Te kontrasty nie są przypadkowe. Gdy starał się o pracę w magazynie „Life”, miał powiedzieć, że chciałby fotografować wojny gangów w Harlemie i modę. Jedna z trzech sal wystawy ma z jednej strony „Life”, z drugiej – „Vogue”. Z jednej strony białe modelki, z drugiej – czarne sprzątaczki.

parks1.jpg

Wystawa opowiada nie tylko o napięciach rasowych i społecznych powojennej Ameryki. Z tekstów i fotografii Parksa wyłaniają się też jego wewnętrzne rozterki, dylemat fotografa, rozdartego między wewnętrzną potrzebą zaangażowania (tematy jego fotoreportaży dotykały go bezpośrednio) a obiektywizmem, który starał się zachować jako fotograf. W jednym z magazynów „Life” wyłożonych w gablocie widzimy Parksa na zdjęciu innego fotografa, jak wynosi z faweli małe dziecko, Zachariasza, by go umyć. W Brazylii udało mu się pomóc Flaviowi i jego rodzinie. „Czemu oni? Co z nami?”, pytali ich sąsiedzi, a Parks nie miał na te pytania odpowiedzi.

„Byłem przede wszystkim dziennikarzem, ale stale musiałem pamiętać, że ważniejsza jest wierność własnym przekonaniom. Musiałem też znosić udrękę obiektywizmu i starać się unikać intelektualnych uprzedzeń, jakie subiektywizm może spowodować u fotoreportera”, pisał pod koniec życia. Ale gdy Eldridge Cleaver zaprosił go do Czarnych Panter, by został ich ministrem informacji, Parks odmówił: „Jestem reporterem, straciłbym obiektywizm. Są sprawy, które chcę zrelacjonować”.

parks3.jpg

Malcolm X, jeden z głównych bohaterów wystawy, pojawia się na koszulkach protestantów na jednym z powiększonych zdjęć. Obok kolorowa fotografia wzniesionych w proteście czarnych dłoni. W pierwszym momencie myślę, że przedstawia protest ruchu Black Lives Matter. I przypomina mi się zdjęcie Wolfganga Tillmansa z okładki niedawnego numeru „Artforum”, a zaraz potem… ostatnia reklama Pepsi.
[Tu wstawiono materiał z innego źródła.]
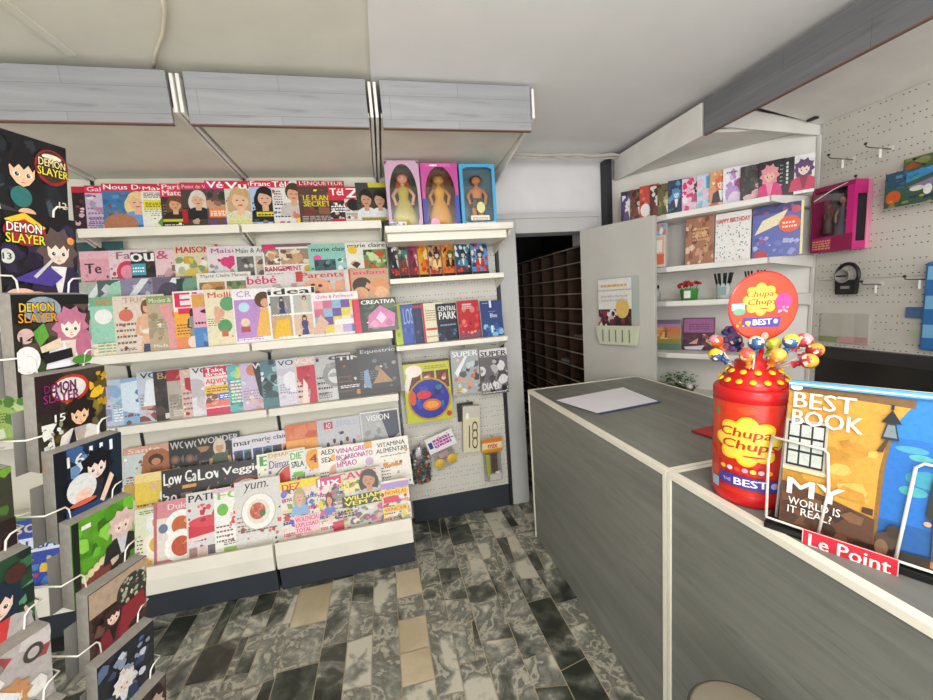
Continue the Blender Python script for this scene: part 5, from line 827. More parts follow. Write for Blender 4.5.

Niedługo w Zachęcie pokazane zostaną filmy dokumentalne Parksa, ale już wkrótce do polskich kin trafi też świetny film „I am not Your Negro” (Nie jestem twoim Murzynem) w reżyserii Raoula Pecka, nominowany do Oscara dokument, oparty na niedokończonej książce pisarza Jamesa Baldwina i jej trzech bohaterach, liderach ruchu wyzwolenia Czarnych w Stanach Zjednoczonych – Martina Luthera Kinga, Medgara Eversa i Malcolma X. Każdy z nich zginął w zamachu. Narratorem filmu jest Samuel L. Jackson, którego trzy lata temu dziennikarz pomylił w wywiadzie telewizyjnym z innym słynnym czarnoskórym gwiazdorem, Laurencem Fishburnem. „I’m the other black guy”, Jackson nie dawał spokoju dziennikarzowi, niemal cytując słowa Baldwina.

Ale oglądając zdjęcia Parksa, zwłaszcza gdy codzienne życie czarnych amerykańskich rodzin skontrastowane jest z białym glamourem, przypomniałem sobie podszyty gorzką ironią wiersz Gila Scott-Herona z 1970 roku – „Whitey on the Moon”:

I can’t pay no doctor bill.
(but Whitey’s on the moon)
Ten years from now I’ll be payin’ still.